* **GIVEN REQUEST**
All lines featuring the string "objects" are to be listed.
--
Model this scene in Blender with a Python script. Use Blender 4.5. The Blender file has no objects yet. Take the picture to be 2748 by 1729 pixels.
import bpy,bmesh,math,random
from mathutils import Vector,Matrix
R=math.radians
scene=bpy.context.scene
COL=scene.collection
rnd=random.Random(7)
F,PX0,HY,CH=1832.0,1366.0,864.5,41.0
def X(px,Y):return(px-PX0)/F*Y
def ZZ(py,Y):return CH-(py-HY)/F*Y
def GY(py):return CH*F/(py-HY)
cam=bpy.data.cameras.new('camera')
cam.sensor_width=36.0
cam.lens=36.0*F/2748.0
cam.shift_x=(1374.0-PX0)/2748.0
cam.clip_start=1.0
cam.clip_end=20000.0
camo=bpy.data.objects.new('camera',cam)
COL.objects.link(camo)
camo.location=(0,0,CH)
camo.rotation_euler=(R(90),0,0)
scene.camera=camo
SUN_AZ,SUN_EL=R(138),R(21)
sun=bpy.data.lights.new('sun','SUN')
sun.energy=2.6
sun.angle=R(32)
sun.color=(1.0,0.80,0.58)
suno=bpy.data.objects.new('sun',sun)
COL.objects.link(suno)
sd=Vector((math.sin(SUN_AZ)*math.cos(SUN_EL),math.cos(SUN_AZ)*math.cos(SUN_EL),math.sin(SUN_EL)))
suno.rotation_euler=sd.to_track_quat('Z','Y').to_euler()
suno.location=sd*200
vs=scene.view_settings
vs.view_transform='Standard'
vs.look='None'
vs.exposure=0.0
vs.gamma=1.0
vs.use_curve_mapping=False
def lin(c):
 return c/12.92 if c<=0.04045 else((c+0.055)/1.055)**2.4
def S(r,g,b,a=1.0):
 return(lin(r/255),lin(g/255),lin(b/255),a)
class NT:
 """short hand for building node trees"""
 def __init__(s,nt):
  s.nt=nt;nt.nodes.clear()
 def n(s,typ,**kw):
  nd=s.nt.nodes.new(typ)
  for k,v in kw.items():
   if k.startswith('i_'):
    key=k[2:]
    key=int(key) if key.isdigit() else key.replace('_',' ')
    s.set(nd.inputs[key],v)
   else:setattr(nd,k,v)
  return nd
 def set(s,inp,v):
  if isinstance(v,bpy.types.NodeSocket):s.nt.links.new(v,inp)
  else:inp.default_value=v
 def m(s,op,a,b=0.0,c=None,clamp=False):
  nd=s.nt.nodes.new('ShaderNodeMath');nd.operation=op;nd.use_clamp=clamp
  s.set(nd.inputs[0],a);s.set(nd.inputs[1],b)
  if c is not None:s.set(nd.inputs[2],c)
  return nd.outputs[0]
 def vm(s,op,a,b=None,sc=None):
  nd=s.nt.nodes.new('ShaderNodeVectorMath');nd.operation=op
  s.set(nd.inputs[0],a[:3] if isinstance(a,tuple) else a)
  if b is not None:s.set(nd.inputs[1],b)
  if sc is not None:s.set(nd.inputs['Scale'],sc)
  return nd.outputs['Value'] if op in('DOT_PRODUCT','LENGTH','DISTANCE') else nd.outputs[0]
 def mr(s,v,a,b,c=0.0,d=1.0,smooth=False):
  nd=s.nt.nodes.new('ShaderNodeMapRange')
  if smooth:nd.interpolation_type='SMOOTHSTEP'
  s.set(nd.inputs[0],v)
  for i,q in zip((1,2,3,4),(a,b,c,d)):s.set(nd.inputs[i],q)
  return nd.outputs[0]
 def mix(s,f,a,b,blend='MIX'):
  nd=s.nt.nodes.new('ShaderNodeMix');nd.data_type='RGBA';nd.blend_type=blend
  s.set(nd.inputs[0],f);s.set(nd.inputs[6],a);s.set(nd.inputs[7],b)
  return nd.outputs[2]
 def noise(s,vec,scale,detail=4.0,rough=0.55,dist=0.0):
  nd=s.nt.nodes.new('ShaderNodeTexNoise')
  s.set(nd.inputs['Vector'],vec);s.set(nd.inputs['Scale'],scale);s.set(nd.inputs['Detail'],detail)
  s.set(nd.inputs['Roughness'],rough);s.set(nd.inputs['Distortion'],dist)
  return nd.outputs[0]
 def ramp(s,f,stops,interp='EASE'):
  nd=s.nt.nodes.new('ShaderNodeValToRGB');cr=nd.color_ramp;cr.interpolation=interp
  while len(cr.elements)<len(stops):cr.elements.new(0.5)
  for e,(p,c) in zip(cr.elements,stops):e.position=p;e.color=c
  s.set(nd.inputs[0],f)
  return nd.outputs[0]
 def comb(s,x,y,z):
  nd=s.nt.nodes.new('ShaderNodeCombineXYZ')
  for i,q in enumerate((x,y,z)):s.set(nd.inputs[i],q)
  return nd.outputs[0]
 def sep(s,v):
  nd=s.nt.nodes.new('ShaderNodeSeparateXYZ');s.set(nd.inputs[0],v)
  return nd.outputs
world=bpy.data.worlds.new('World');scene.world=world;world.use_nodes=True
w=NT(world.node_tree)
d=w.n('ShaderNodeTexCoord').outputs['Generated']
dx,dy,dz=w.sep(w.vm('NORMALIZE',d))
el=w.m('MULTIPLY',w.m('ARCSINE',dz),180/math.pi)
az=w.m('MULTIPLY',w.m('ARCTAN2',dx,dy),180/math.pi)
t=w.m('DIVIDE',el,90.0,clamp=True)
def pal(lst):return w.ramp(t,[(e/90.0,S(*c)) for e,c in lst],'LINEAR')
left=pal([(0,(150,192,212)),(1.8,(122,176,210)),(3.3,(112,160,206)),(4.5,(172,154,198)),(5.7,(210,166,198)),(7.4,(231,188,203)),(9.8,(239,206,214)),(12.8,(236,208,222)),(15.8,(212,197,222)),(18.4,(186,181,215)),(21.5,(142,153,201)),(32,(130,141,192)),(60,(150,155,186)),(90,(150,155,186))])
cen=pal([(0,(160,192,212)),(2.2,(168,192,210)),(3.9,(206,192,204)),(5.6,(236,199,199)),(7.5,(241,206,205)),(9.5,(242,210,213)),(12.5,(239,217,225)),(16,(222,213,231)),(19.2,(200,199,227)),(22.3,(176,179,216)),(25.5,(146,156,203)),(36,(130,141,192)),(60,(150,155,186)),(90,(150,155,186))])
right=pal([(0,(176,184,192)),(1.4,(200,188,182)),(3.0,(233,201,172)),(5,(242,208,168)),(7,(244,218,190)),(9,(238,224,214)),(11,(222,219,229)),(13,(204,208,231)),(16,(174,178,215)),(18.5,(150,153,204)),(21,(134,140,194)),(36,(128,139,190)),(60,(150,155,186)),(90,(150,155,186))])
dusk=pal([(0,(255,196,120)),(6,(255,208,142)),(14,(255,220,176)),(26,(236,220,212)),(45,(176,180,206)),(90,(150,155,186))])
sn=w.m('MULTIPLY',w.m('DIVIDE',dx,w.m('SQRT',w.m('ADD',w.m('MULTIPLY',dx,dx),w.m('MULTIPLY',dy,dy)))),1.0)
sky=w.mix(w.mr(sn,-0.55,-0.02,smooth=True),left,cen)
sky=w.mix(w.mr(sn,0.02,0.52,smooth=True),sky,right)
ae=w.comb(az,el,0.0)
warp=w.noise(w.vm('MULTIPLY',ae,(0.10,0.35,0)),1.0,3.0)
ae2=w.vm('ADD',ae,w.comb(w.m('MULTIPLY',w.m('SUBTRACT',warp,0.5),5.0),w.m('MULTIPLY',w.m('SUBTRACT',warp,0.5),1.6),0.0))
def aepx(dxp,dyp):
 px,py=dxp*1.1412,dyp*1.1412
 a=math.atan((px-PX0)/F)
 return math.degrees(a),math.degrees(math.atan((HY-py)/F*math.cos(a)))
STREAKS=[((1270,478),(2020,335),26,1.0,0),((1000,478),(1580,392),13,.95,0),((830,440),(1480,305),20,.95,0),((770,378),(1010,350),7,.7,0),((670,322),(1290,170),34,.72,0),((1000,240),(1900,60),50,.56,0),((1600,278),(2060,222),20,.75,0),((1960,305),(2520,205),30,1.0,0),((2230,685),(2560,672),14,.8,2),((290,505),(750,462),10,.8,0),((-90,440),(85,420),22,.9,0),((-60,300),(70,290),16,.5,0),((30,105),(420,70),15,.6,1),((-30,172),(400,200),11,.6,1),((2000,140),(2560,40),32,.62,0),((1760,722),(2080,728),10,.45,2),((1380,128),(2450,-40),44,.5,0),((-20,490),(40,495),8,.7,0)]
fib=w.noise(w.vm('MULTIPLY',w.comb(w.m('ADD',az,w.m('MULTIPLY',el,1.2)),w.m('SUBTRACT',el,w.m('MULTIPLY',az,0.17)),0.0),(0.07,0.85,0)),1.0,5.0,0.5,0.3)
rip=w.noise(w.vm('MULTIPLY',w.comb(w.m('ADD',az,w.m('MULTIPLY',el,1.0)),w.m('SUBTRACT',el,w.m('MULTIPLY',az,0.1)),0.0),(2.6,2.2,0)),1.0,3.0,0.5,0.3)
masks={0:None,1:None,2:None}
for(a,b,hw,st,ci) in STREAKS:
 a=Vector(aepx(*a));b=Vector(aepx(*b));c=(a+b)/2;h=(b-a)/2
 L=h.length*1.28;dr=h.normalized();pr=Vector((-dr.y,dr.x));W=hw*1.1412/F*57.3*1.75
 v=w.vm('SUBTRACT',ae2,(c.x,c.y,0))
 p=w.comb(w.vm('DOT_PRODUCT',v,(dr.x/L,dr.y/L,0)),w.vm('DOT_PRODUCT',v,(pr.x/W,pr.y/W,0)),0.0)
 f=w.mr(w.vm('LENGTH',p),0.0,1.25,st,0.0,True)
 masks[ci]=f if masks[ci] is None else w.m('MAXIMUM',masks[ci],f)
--
* **RESPONSE BELOW**
Model this scene in Blender with a Python script. Use Blender 4.5. The Blender file has no objects yet. Take the picture to be 2748 by 1729 pixels.
camo=bpy.data.objects.new('camera',cam)
COL.objects.link(camo)
suno=bpy.data.objects.new('sun',sun)
COL.objects.link(suno)